Modern hip-hop no longer motivational but racist, sexist

Before Lil Wayne and Rick Ross made a big deal of hustling the streets of ghettos and slinging rocks, Afrika Bambaataa made our planet rock with his crew Soul Force. In the 1980s, hip-hop was a way for musical artist to connect with people who mutually understood the struggles of living in the ghetto and who had dreams of making a way out.

In today’s world, hip-hop has transitioned into gangster rap. Instead of motivational lyrics to inspire a better life for the listeners, living in the ghetto is glorified along with debauchery.

There was an appreciation for the African-American culture and a certain standard to which the artists held themselves to in the 1980s. The “n-word” wasn’t a term of endearment – it was a word to be protested.

Public Enemy used their words to fight the power and shed light on police brutality, expressing how a large amount of minorities felt at the time. Also during the hip-hop era, female rappers like MC Lite, YoYo, Queen Latifah and Salt-N-Pepa were respected because of their lyrical abilities and feminist undertones in their music.

Now, there is no boundary that will not be crossed in order to be marketable and profitable. Women are berated and the “n-word” is used recklessly to describe African-American men. In Rick Ross’ song “U.O.E.N.O. (You Ain’t Even Know It)” he makes references to drugging and raping a girl while in his hotel room. Not only are his lyrics controversial because he was making light of it, but they were disrespectful to women who have been through this situation. Along with men disrespecting women in their lyrics, female rappers today are partaking in the disrespect. Female rappers have to bring more to the table to get recognized in a predominately male industry.

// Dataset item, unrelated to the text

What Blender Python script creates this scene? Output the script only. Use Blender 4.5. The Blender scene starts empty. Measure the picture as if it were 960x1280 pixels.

Rappers like Lil’ Kim and Nicki Minaj are prime examples of how women who are sexualized are more inclined to have a blossoming career than a woman who isn’t. While Lil’ Kim was in her mixtape stage trying to gain a fan base, she was looked over until her very first album, “Hard Core.”
On the cover she was in provocative position and lingerie.

The change in hip-hop was inevitable due to the change in the times and the audience, but does that mean the message it holds has to change as well?

Unbeknownst to the listeners, some of these rappers are speaking about lifestyles they’ve never experience. Nicki Minaj and Lil Wayne are millionaires. These rappers are also role models to the people. These rappers hold power in their lyrics and have an influence over the mindset of people who aspire to be just like them.

Things have changed in the hip-hop world, but has it changed for better or worse?